A su férrea dirección debe atribuírse
exclusivamente la aparición de la nación rusa entre las de la Europa moderna, así como
la transformación radical de su propio pueblo, al cual substrajo de su caminos secular
para lanzarlo a unas rutas posiblemente extrañas a su genio nacional. Algunos
historiadores rusos han señalado que Pedro violentó y forzó a su país, obligándolo a
emprender unos destinos ajenos a su estilo de vida y a sus apetencias.

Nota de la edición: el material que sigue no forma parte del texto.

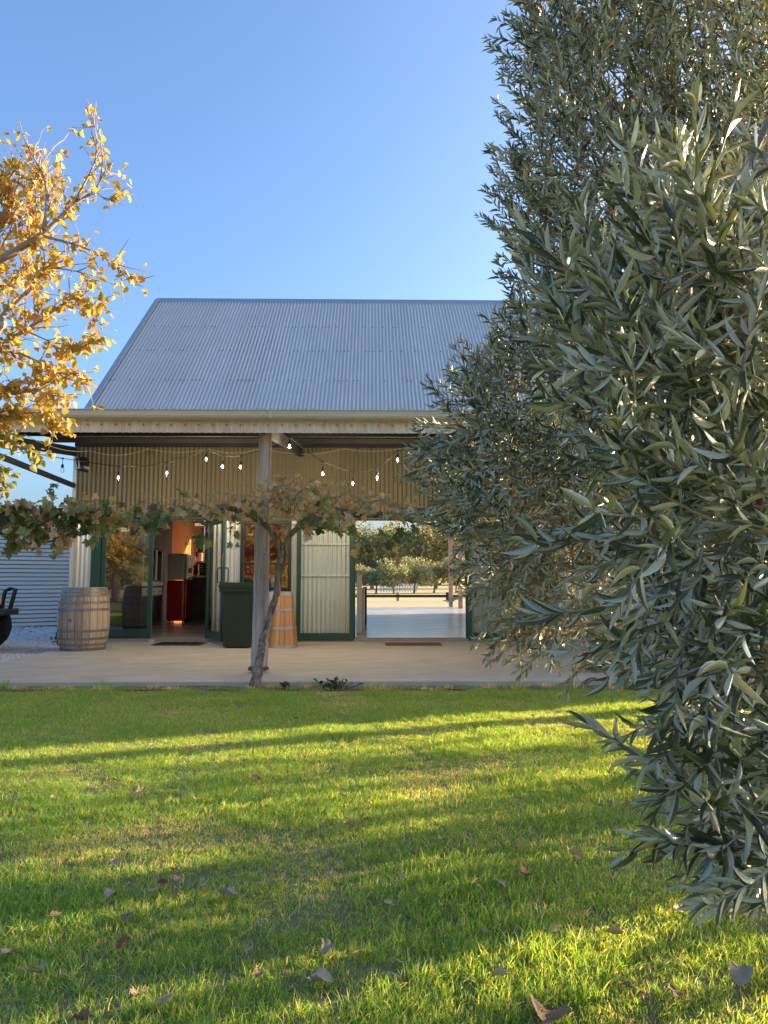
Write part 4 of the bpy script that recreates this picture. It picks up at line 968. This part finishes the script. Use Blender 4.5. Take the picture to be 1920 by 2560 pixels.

Pedro padecía de apilepsia, y los excesos de
todo género a que se entregaba acabaron por minar su robusta naturaleza. A los
cincuenta y tres años de edad, estos arrebatos, unidos a sus fatigas y a sus excesos, le
habían quebrantado de tal modo su salud que el zar parecía ya un viejo. A
principios de noviembre de 1724 vio un bote lleno de soldados que corría peligro de
hundirse y se echó al agua para socorrerlos. Llegó a su palacio tan enfermo, que
no se repuso más. Murió tras una prolongada y dolorosa agonía, en la noche del 27
al 28 de enero de 1725. Como si quisiese descargar su conciencia de un grave peso,
garabateó en un papel, en medio de las angustias de su muerte, las palabras Otdaite vsë
("Perdonadlo todo"). Luego le sucedió su esposa: Catalina I de Rusia.